- _Work required_: Using the listing below, select the lines with the word "scene" and copy them.

- _Given material_:

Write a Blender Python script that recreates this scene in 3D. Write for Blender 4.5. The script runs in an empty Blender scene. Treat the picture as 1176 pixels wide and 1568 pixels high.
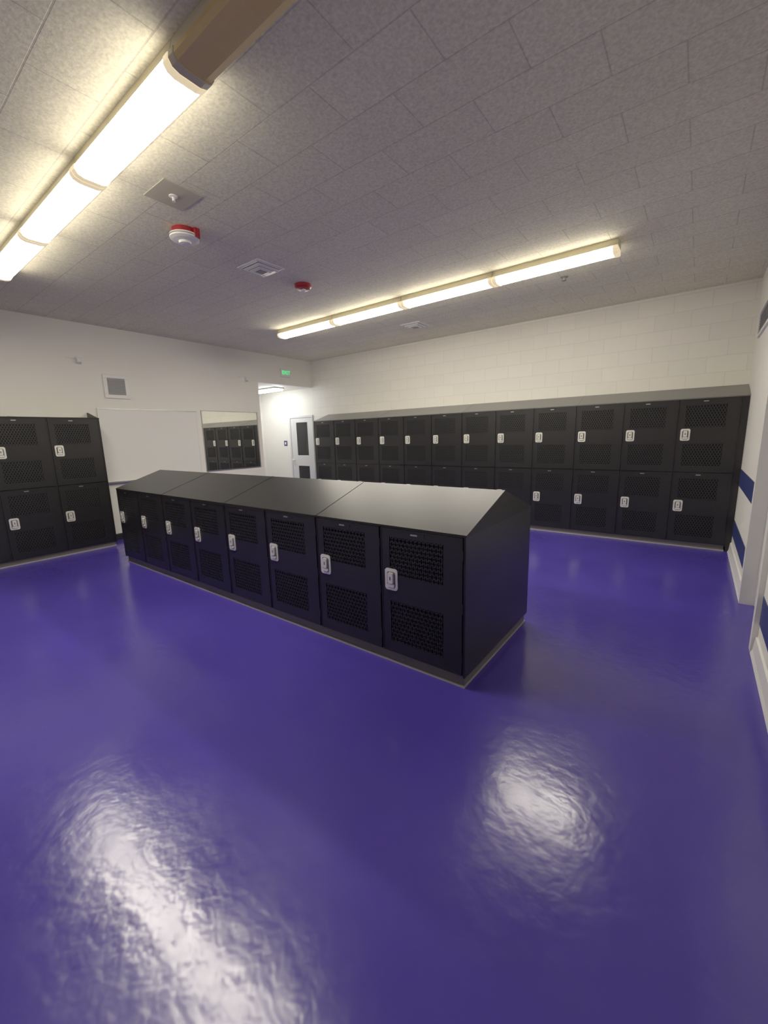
import bpy, math, random
from mathutils import Matrix, Vector
random.seed(3)
SC=bpy.context.scene
COL=SC.collection
# ---------------------------------------------------------------- dims (metres)
H=3.284
XL,XR=-7.366,0.45
YB,YF=7.0,-2.5
# ---------------------------------------------------------------- materials
def newmat(name):
    m=bpy.data.materials.new(name); m.use_nodes=True
    nt=m.node_tree; return m,nt,nt.nodes['Principled BSDF']
def simple(name,col,rough=.5,metal=0,noise=0,scale=20,bump=0,bscale=200,spec=.5,em=None):
    m,nt,b=newmat(name)
    b.inputs['Base Color'].default_value=(*col,1); b.inputs['Roughness'].default_value=rough
    b.inputs['Metallic'].default_value=metal; b.inputs['Specular IOR Level'].default_value=spec
    if em: b.inputs['Emission Color'].default_value=(*em[0],1); b.inputs['Emission Strength'].default_value=em[1]
    tc=nt.nodes.new('ShaderNodeTexCoord')
    n=nt.nodes.new('ShaderNodeTexNoise'); n.inputs['Scale'].default_value=scale; n.inputs['Detail'].default_value=4
    nt.links.new(tc.outputs['Object'],n.inputs['Vector'])
    mr=nt.nodes.new('ShaderNodeMapRange'); mr.inputs[3].default_value=1-noise; mr.inputs[4].default_value=1+noise
    nt.links.new(n.outputs['Fac'],mr.inputs[0])
    mx=nt.nodes.new('ShaderNodeVectorMath'); mx.operation='SCALE'; mx.inputs[0].default_value=col
    nt.links.new(mr.outputs[0],mx.inputs['Scale']); nt.links.new(mx.outputs[0],b.inputs['Base Color'])
    if bump:
        n2=nt.nodes.new('ShaderNodeTexNoise'); n2.inputs['Scale'].default_value=bscale; n2.inputs['Detail'].default_value=2
        nt.links.new(tc.outputs['Object'],n2.inputs['Vector'])
        bp=nt.nodes.new('ShaderNodeBump'); bp.inputs['Strength'].default_value=bump; bp.inputs['Distance'].default_value=.002
        nt.links.new(n2.outputs['Fac'],bp.inputs['Height']); nt.links.new(bp.outputs[0],b.inputs['Normal'])
    return m
def emis(name,col,s):
    m,nt,b=newmat(name); b.inputs['Base Color'].default_value=(*col,1)
    b.inputs['Emission Color'].default_value=(*col,1); b.inputs['Emission Strength'].default_value=s
    return m
def brickmat(name,axes,w,h,col,mortar,msize,rough,offset=.5,bump=.3,speck=0,loc=(0,0,0),speckscale=90,vary=.96):
    m,nt,b=newmat(name); L=nt.links.new
    tc=nt.nodes.new('ShaderNodeTexCoord'); sp=nt.nodes.new('ShaderNodeSeparateXYZ'); L(tc.outputs['Object'],sp.inputs[0])
    cb=nt.nodes.new('ShaderNodeCombineXYZ'); L(sp.outputs[axes[0]],cb.inputs[0]); L(sp.outputs[axes[1]],cb.inputs[1])
    mp=nt.nodes.new('ShaderNodeMapping'); mp.inputs['Location'].default_value=loc; L(cb.outputs[0],mp.inputs['Vector'])
    br=nt.nodes.new('ShaderNodeTexBrick'); L(mp.outputs[0],br.inputs['Vector'])
    br.offset=offset; br.inputs['Scale'].default_value=1; br.inputs['Brick Width'].default_value=w; br.inputs['Row Height'].default_value=h
    br.inputs['Mortar Size'].default_value=msize; br.inputs['Mortar Smooth'].default_value=.3; br.inputs['Bias'].default_value=0
    br.inputs['Color1'].default_value=(*col,1); br.inputs['Color2'].default_value=(*[c*vary for c in col],1); br.inputs['Mortar'].default_value=(*mortar,1)
    n=nt.nodes.new('ShaderNodeTexNoise'); n.inputs['Scale'].default_value=speckscale; n.inputs['Detail'].default_value=3; L(tc.outputs['Object'],n.inputs['Vector'])
    cr=nt.nodes.new('ShaderNodeMapRange'); cr.inputs[1].default_value=.3; cr.inputs[2].default_value=.7
    cr.inputs[3].default_value=1-speck; cr.inputs[4].default_value=1+speck*.6; L(n.outputs['Fac'],cr.inputs[0])
    v=nt.nodes.new('ShaderNodeVectorMath'); v.operation='SCALE'; L(br.outputs['Color'],v.inputs[0]); L(cr.outputs[0],v.inputs['Scale'])
    L(v.outputs[0],b.inputs['Base Color']); b.inputs['Roughness'].default_value=rough
    inv=nt.nodes.new('ShaderNodeMath'); inv.operation='SUBTRACT'; inv.inputs[0].default_value=1; L(br.outputs['Fac'],inv.inputs[1])
    ad=nt.nodes.new('ShaderNodeMath'); ad.operation='MULTIPLY_ADD'; L(n.outputs['Fac'],ad.inputs[0]); ad.inputs[1].default_value=.6 if speck else .1; L(inv.outputs[0],ad.inputs[2])
    bp=nt.nodes.new('ShaderNodeBump'); bp.inputs['Strength'].default_value=bump; bp.inputs['Distance'].default_value=.004
    L(ad.outputs[0],bp.inputs['Height']); L(bp.outputs[0],b.inputs['Normal'])
    return m
M={}
M['wall']=simple('wall_paint',(.81,.79,.71),.55,noise=.02,scale=3,bump=.1,bscale=60)
M['block']=brickmat('painted_block',(0,2),.406,.203,(.81,.79,.71),(.73,.705,.63),.006,.45,bump=.28)
M['ceil']=brickmat('acoustic_tile',(0,1),.61,.305,(.80,.765,.59),(.60,.57,.45),.0045,.85,offset=.5,bump=.5,speck=.18,loc=(.2,.1,0),speckscale=62,vary=.94)
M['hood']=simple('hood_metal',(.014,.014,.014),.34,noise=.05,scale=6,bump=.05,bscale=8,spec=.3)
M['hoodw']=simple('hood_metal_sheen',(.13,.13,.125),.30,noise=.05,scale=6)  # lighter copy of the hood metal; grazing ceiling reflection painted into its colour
M['lock']=simple('locker_charcoal',(.011,.011,.0115),.34,noise=.08,scale=8)
M['mesh']=simple('expanded_metal',(.013,.013,.014),.4)
M['dark']=simple('locker_interior_shade',(.003,.003,.003),.9)  # near-black backing sheet behind the mesh, painted as the shade inside the locker
M['base']=simple('plinth_grey',(.13,.12,.11),.5,noise=.1,scale=10)
M['caulk']=simple('caulk_line',(.36,.34,.34),.5)
M['chrome']=simple('satin_steel',(.90,.89,.80),.28,metal=.45)
M['cup']=simple('handle_cup',(.16,.155,.14),.35,metal=.5)
M['white']=simple('white_enamel',(.78,.77,.73),.4)
M['wboard']=simple('whiteboard_surface',(.80,.79,.74),.22)
M['alu']=simple('aluminium_trim',(.50,.50,.49),.35,metal=1)
M['grey']=simple('grey_louver',(.20,.20,.19),.5)
M['lgrey']=simple('light_grey_louver',(.42,.42,.41),.5)
M['red']=simple('alarm_red',(.30,.010,.018),.35)
M['beige']=simple('aged_lens',(.72,.54,.22),.3,noise=.06)
M['hous']=simple('fixture_housing',(.66,.60,.42),.4)
M['cap']=simple('glowing_end_cap',(.7,.6,.4),.4,em=((1,.80,.48),.6))
M['blue']=simple('blue_stripe',(.022,.035,.14),.45)
M['black']=simple('black_vinyl',(.012,.012,.013),.5)
M['glass']=simple('dark_glass',(.01,.011,.013),.08)
M['tilepanel']=simple('access_panel',(.50,.46,.35),.7,noise=.05,scale=60)
M['doorp']=simple('door_paint',(.62,.62,.60),.4)
M['lens']=emis('lit_lens',(1,.925,.795),44)
M['lensside']=emis('lit_lens_side',(1,.90,.72),18)
M['green']=emis('exit_green',(.04,.7,.2),1.0)
M['corrlens']=emis('corridor_lens',(.95,.97,1),22)
m,nt,b=newmat('mirror_glass'); b.inputs['Base Color'].default_value=(.86,.88,.86,1); b.inputs['Metallic'].default_value=1; b.inputs['Roughness'].default_value=.01; M['mirror']=m
# floor epoxy
m,nt,b=newmat('purple_epoxy'); L=nt.links.new
tc=nt.nodes.new('ShaderNodeTexCoord')
n=nt.nodes.new('ShaderNodeTexNoise'); n.inputs['Scale'].default_value=.9; n.inputs['Detail'].default_value=4; n.inputs['Roughness'].default_value=.5; L(tc.outputs['Object'],n.inputs['Vector'])
cr=nt.nodes.new('ShaderNodeValToRGB'); cr.color_ramp.elements[0].position=.3; cr.color_ramp.elements[0].color=(.045,.028,.285,1)
cr.color_ramp.elements[1].position=.72; cr.color_ramp.elements[1].color=(.064,.043,.36,1); L(n.outputs['Fac'],cr.inputs[0]); L(cr.outputs[0],b.inputs['Base Color'])
n2=nt.nodes.new('ShaderNodeTexNoise'); n2.inputs['Scale'].default_value=2.0; n2.inputs['Detail'].default_value=5; n2.inputs['Roughness'].default_value=.6; L(tc.outputs['Object'],n2.inputs['Vector'])
mr=nt.nodes.new('ShaderNodeMapRange'); mr.inputs[1].default_value=.35; mr.inputs[2].default_value=.65; mr.inputs[3].default_value=.16; mr.inputs[4].default_value=.25; L(n2.outputs['Fac'],mr.inputs[0]); L(mr.outputs[0],b.inputs['Roughness'])
b.inputs['Specular IOR Level'].default_value=.6
n3=nt.nodes.new('ShaderNodeTexNoise'); n3.inputs['Scale'].default_value=16; n3.inputs['Detail'].default_value=2; L(tc.outputs['Object'],n3.inputs['Vector'])
bp=nt.nodes.new('ShaderNodeBump'); bp.inputs['Strength'].default_value=.26; bp.inputs['Distance'].default_value=.006; L(n3.outputs['Fac'],bp.inputs['Height']); L(bp.outputs[0],b.inputs['Normal'])
M['floor']=m
# ---------------------------------------------------------------- mesh builder
class MB:
    def __init__(s): s.v=[];s.f=[];s.m=[];s.mats=[]
    def mi(s,k):
        if k not in s.mats: s.mats.append(k)
        return s.mats.index(k)
    def add(s,vs,fs,k):
        o=len(s.v); s.v+=[tuple(v) for v in vs]; i=s.mi(k)
        for f in fs: s.f.append([o+q for q in f]); s.m.append(i)
    def box(s,x0,x1,y0,y1,z0,z1,k):
        s.add([(x0,y0,z0),(x1,y0,z0),(x1,y1,z0),(x0,y1,z0),(x0,y0,z1),(x1,y0,z1),(x1,y1,z1),(x0,y1,z1)],
              [(0,3,2,1),(4,5,6,7),(0,1,5,4),(1,2,6,5),(2,3,7,6),(3,0,4,7)],k)
    def prism(s,poly,axis,a,b2,k):
        """poly 2D extruded along axis; axis x:(y,z) y:(x,z) z:(x,y)"""
        def P(p,t):
            return {'x':(t,p[0],p[1]),'y':(p[0],t,p[1]),'z':(p[0],p[1],t)}[axis]
        n=len(poly); vs=[P(p,a) for p in poly]+[P(p,b2) for p in poly]
        fs=[tuple(range(n))[::-1],tuple(range(n,2*n))]+[(i,(i+1)%n,n+(i+1)%n,n+i) for i in range(n)]
        s.add(vs,fs,k)
    def lathe(s,prof,k,c=(0,0,0),seg=32):
        vs=[];fs=[]
        for r,z in prof:
            for i in range(seg):
                a=2*math.pi*i/seg; vs.append((c[0]+r*math.cos(a),c[1]+r*math.sin(a),c[2]+z))
        for j in range(len(prof)-1):
            for i in range(seg):
                fs.append((j*seg+i,j*seg+(i+1)%seg,(j+1)*seg+(i+1)%seg,(j+1)*seg+i))
        fs.append(tuple(range(seg))); fs.append(tuple(range((len(prof)-1)*seg,len(prof)*seg)))
        s.add(vs,fs,k)
    def mesh(s,name,bevel=0):
        me=bpy.data.meshes.new(name); me.from_pydata(s.v,[],s.f)
        for k in s.mats: me.materials.append(M[k])
        for p,i in zip(me.polygons,s.m): p.material_index=i
        import bmesh
        bm=bmesh.new(); bm.from_mesh(me); bmesh.ops.recalc_face_normals(bm,faces=bm.faces); bm.to_mesh(me); bm.free()
        me.update(); return me
    def obj(s,name,loc=(0,0,0),rz=0,parent=None,bevel=0):
        return place(name,s.mesh(name),loc,rz,parent,bevel)
def place(name,me,loc=(0,0,0),rz=0,parent=None,bevel=0):
    o=bpy.data.objects.new(name,me); COL.objects.link(o); o.location=loc; o.rotation_euler=(0,0,rz)
    if parent: o.parent=parent
    if bevel:
        md=o.modifiers.new('bevel','BEVEL'); md.width=bevel; md.segments=2; md.limit_method='ANGLE'
    return o
def empty(name,loc=(0,0,0),rz=0):
    e=bpy.data.objects.new(name,None); COL.objects.link(e); e.location=loc; e.rotation_euler=(0,0,rz); e.empty_display_size=.1; return e
def rrect(cx,cz,w,h,r,n=5):
    pts=[]
    for (sx,sz,a0) in ((1,1,0),(-1,1,90),(-1,-1,180),(1,-1,270)):
        for i in range(n+1):
            a=math.radians(a0+90*i/n); pts.append((cx+sx*(w/2-r)+r*math.cos(a),cz+sz*(h/2-r)+r*math.sin(a)))
    return pts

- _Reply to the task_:
Write a Blender Python script that recreates this scene in 3D. Write for Blender 4.5. The script runs in an empty Blender scene. Treat the picture as 1176 pixels wide and 1568 pixels high.
SC=bpy.context.scene